— START —

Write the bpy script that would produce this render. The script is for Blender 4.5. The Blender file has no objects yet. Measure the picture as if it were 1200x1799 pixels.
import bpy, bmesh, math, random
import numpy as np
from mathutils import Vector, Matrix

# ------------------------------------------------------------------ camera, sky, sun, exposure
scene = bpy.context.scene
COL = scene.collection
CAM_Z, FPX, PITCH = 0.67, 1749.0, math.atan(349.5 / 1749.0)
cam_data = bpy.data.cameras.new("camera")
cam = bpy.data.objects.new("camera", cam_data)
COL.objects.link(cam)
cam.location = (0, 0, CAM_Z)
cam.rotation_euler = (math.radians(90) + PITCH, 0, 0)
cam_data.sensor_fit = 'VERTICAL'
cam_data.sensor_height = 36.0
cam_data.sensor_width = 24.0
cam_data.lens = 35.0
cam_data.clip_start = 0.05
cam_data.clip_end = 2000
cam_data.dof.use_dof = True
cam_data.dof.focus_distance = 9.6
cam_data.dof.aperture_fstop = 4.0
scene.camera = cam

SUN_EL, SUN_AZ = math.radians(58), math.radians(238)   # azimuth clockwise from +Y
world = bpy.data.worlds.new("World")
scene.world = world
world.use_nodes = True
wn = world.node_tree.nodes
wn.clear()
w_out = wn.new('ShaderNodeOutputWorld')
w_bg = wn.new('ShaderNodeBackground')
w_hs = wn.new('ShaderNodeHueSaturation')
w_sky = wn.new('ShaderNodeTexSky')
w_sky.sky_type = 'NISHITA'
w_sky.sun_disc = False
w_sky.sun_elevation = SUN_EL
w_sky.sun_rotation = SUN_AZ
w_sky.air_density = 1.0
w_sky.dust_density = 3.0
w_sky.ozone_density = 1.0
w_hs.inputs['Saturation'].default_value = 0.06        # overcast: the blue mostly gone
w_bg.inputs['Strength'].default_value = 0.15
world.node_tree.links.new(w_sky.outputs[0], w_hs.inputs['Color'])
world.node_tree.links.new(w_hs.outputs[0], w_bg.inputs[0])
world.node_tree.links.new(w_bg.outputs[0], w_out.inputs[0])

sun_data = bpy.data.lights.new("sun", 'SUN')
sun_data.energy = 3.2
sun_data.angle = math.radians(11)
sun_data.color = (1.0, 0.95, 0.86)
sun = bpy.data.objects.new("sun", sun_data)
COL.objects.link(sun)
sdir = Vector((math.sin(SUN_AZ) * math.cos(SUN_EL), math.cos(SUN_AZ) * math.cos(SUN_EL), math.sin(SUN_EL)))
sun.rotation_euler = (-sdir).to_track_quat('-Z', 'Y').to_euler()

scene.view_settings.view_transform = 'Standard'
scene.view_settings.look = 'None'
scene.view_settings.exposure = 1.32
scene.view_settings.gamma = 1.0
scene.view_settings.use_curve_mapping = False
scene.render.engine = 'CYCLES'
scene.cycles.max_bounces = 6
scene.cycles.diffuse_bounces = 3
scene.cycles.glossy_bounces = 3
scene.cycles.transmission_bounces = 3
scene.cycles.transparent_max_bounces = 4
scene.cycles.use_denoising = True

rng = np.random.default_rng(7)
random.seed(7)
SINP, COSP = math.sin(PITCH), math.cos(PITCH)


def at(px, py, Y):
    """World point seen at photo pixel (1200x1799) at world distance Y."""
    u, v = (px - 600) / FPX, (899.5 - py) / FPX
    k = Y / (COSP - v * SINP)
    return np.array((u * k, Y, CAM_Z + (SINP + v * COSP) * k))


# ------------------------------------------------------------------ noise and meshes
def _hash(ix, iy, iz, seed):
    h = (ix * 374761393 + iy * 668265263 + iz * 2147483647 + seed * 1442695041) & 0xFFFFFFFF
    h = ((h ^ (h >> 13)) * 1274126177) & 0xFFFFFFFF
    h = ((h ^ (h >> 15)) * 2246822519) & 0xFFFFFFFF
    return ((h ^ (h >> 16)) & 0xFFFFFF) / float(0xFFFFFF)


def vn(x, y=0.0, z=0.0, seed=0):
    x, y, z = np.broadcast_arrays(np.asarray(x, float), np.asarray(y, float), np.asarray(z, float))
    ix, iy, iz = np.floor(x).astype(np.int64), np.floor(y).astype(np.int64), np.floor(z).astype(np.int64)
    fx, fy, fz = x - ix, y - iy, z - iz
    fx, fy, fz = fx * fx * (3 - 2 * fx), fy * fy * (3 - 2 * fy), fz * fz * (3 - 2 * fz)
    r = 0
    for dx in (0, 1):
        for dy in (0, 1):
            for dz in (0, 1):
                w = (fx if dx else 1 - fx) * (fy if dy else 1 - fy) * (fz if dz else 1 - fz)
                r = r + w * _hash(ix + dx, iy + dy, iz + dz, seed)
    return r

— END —

**WRITTEN TASK**
Restate, word for word and with nothing added, the lines from the first line of the listing through the one where "scene.camera = cam" stands.

**RESULT FOR THIS TASK**
Write the bpy script that would produce this render. The script is for Blender 4.5. The Blender file has no objects yet. Measure the picture as if it were 1200x1799 pixels.
import bpy, bmesh, math, random
import numpy as np
from mathutils import Vector, Matrix

# ------------------------------------------------------------------ camera, sky, sun, exposure
scene = bpy.context.scene
COL = scene.collection
CAM_Z, FPX, PITCH = 0.67, 1749.0, math.atan(349.5 / 1749.0)
cam_data = bpy.data.cameras.new("camera")
cam = bpy.data.objects.new("camera", cam_data)
COL.objects.link(cam)
cam.location = (0, 0, CAM_Z)
cam.rotation_euler = (math.radians(90) + PITCH, 0, 0)
cam_data.sensor_fit = 'VERTICAL'
cam_data.sensor_height = 36.0
cam_data.sensor_width = 24.0
cam_data.lens = 35.0
cam_data.clip_start = 0.05
cam_data.clip_end = 2000
cam_data.dof.use_dof = True
cam_data.dof.focus_distance = 9.6
cam_data.dof.aperture_fstop = 4.0
scene.camera = cam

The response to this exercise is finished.